Las relaciones entre el dueño de la tierra o “patrón” y quien trabaja el cultivo o “chacarero”, se regulan por la ley 13.246, de Arrendamientos y Aparcerías Rurales; una normativa que data de 1948 y fue actualizada en 1980. Si bien hay muchos tipos de contratos, por lo general el propietario de un terreno agrícola aporta la tierra, las semillas y los instrumentos de trabajo, mientras que el chacarero contribuye con la mano de obra.

El sociólogo Lautaro Breitman Pacheco, integrante de la Federación de Cooperativas Campesinas y de la Agricultura Familiar (Fecocaf), plantea que se trata de una relación laboral que no está reconocida como tal, sino que postula a ambas partes como iguales, cuando no es lo que sucede en la realidad. Por el contrario, en general, las relaciones entre ambas partes son de “extrema precariedad e inestabilidad”.

Ricardo es productor agrícola, como lo fue su padre y lo son sus hijos. Sin embargo, nunca ha podido alquilar una propiedad, por lo que realiza la labor por porcentaje. Es decir, el patrón le entrega una finca con una vivienda y acuerdan, de palabra, la proporción del precio de venta que le corresponde por su tarea.
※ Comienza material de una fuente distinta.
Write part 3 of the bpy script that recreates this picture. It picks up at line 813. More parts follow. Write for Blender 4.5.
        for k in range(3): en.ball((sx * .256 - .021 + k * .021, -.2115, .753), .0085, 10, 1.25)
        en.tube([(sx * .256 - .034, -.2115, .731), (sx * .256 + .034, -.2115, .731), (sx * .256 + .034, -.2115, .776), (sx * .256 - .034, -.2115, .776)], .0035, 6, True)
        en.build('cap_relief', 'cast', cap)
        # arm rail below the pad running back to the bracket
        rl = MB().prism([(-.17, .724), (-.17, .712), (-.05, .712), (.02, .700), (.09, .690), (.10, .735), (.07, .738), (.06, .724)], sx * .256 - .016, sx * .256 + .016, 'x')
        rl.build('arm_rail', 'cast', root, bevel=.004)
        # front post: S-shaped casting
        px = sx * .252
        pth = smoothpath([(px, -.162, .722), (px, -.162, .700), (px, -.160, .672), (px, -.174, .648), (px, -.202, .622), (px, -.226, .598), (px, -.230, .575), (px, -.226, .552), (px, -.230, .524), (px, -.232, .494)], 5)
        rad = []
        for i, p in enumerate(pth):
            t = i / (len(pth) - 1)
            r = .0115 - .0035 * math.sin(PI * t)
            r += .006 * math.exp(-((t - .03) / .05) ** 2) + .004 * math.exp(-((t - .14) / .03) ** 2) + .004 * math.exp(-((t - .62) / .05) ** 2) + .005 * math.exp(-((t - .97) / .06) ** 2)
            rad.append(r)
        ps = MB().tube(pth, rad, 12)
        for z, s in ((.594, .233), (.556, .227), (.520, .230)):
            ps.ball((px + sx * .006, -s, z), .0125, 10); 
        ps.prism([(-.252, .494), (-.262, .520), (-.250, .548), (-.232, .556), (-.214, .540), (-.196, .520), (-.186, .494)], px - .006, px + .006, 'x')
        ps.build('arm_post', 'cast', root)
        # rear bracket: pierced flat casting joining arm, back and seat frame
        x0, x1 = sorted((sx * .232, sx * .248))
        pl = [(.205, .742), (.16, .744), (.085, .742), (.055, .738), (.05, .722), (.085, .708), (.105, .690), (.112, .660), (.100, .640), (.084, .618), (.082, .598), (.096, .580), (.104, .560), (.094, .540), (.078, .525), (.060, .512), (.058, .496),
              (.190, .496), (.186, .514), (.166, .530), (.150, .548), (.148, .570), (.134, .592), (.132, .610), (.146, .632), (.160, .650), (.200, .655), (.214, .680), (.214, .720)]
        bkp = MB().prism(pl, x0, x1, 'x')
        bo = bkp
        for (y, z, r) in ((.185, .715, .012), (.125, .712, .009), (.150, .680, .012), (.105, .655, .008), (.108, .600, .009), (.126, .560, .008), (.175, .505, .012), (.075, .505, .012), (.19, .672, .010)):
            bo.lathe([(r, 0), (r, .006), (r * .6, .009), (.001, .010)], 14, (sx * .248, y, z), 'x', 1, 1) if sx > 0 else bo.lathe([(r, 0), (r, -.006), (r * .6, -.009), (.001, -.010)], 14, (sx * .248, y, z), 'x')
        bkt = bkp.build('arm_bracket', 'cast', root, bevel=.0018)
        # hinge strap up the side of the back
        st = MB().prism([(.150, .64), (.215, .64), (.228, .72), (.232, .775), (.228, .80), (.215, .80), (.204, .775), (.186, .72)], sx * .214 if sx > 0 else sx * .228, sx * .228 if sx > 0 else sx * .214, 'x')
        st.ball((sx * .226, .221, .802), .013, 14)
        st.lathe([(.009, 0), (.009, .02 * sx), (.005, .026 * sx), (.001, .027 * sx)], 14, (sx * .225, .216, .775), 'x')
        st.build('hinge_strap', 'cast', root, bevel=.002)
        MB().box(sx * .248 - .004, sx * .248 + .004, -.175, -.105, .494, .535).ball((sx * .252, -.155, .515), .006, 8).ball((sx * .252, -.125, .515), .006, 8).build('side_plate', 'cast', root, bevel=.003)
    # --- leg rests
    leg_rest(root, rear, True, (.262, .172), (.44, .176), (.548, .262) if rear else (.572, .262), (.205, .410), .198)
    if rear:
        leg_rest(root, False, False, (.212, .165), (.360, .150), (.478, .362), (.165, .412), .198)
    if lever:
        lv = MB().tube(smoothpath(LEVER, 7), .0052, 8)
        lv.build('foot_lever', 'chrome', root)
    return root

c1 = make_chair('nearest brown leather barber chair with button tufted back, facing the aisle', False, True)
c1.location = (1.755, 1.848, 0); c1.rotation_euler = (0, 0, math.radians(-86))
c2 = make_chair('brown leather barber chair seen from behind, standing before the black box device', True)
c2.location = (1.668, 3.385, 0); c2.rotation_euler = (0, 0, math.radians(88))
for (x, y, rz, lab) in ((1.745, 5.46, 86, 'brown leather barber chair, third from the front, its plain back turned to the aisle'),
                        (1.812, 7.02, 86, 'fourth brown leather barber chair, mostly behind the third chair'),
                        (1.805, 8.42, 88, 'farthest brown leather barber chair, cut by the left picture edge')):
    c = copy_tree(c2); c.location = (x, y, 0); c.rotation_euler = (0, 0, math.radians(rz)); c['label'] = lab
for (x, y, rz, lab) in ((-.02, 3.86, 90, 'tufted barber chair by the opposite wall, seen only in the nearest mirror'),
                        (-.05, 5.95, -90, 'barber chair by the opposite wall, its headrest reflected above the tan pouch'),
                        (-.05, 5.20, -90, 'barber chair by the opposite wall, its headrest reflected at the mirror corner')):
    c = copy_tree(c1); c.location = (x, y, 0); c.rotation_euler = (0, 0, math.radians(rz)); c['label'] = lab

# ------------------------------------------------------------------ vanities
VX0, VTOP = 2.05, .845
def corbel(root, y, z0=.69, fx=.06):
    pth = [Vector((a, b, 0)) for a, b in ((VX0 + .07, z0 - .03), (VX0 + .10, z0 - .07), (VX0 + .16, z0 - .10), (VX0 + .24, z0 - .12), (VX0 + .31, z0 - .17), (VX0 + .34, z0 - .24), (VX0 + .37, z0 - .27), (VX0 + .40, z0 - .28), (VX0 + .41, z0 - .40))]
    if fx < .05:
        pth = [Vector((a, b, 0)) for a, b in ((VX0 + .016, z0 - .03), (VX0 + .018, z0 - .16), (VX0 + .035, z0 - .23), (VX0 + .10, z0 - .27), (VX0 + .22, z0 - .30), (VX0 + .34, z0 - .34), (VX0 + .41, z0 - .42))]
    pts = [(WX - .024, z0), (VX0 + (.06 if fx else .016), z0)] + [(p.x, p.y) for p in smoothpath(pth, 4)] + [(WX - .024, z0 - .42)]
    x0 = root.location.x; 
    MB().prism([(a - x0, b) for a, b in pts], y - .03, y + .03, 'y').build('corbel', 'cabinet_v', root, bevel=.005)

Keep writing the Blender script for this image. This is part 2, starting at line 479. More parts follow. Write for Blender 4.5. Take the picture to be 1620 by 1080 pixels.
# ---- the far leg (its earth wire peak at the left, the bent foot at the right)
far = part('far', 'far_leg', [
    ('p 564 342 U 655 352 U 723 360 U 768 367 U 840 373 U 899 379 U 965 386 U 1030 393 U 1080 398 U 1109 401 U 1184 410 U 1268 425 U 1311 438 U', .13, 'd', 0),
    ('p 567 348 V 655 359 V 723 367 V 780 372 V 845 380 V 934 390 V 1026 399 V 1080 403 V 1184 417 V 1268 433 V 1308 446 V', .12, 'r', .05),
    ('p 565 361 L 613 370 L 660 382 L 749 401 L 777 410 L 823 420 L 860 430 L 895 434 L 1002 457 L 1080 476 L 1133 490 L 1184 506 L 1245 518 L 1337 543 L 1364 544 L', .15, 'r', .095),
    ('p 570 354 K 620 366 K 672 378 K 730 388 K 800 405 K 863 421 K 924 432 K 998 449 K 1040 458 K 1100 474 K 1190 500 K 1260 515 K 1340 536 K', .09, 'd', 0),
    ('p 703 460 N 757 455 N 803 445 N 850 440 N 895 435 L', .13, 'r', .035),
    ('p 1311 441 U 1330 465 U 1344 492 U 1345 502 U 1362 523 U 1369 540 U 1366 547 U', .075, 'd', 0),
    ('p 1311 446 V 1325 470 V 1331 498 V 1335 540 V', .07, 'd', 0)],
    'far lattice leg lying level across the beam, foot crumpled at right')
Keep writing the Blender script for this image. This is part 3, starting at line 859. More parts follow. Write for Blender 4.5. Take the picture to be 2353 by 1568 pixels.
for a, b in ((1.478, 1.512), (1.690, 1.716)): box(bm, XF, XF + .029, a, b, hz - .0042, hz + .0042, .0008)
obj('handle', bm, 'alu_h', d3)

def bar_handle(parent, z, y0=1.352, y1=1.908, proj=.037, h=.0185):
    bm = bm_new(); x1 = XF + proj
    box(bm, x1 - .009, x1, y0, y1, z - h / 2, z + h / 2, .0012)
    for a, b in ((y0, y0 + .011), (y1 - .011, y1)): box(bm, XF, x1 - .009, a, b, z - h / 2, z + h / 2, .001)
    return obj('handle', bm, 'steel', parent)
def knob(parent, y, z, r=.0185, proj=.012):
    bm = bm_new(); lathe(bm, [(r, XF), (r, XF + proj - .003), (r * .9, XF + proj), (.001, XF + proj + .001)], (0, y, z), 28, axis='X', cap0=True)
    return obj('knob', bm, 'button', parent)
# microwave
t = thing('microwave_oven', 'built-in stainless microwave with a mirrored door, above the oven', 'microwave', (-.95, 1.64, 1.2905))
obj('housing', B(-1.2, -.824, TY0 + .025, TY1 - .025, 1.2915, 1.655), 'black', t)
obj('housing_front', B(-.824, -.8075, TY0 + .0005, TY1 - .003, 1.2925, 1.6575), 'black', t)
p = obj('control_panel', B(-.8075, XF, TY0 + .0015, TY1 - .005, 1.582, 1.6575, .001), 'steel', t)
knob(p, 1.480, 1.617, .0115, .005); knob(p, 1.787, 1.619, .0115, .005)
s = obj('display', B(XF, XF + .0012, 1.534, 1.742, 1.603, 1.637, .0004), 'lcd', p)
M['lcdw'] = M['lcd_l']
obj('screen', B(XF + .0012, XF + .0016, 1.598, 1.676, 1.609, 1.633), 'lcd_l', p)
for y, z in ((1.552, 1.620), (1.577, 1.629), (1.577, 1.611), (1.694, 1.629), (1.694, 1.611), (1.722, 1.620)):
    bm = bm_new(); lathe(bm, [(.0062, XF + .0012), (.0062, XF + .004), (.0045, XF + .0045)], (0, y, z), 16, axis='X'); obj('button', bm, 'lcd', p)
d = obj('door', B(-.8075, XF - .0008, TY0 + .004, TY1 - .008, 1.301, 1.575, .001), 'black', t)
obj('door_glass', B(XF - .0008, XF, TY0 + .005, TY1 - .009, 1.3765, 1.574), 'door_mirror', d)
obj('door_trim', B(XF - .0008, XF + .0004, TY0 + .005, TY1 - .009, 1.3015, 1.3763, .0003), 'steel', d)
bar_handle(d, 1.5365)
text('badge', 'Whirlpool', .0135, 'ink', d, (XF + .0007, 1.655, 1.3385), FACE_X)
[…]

El hombre detalla que ese porcentaje no es fijo, sino que depende del trato con cada propietario y del tipo de producción, pero que en muchos casos es del 30% e incluso el 20%. “Los patrones no nos hacen el contrato. Debe haber muy poquitos que se dediquen a la producción agrícola y tengan un contrato firmado con el porcentaje que pactan”, explica. Y añade que, generalmente, los dueños de la propiedad lo evitan, porque no quieren que el trabajador tenga un papel firmado que le permita reclamar por sus derechos.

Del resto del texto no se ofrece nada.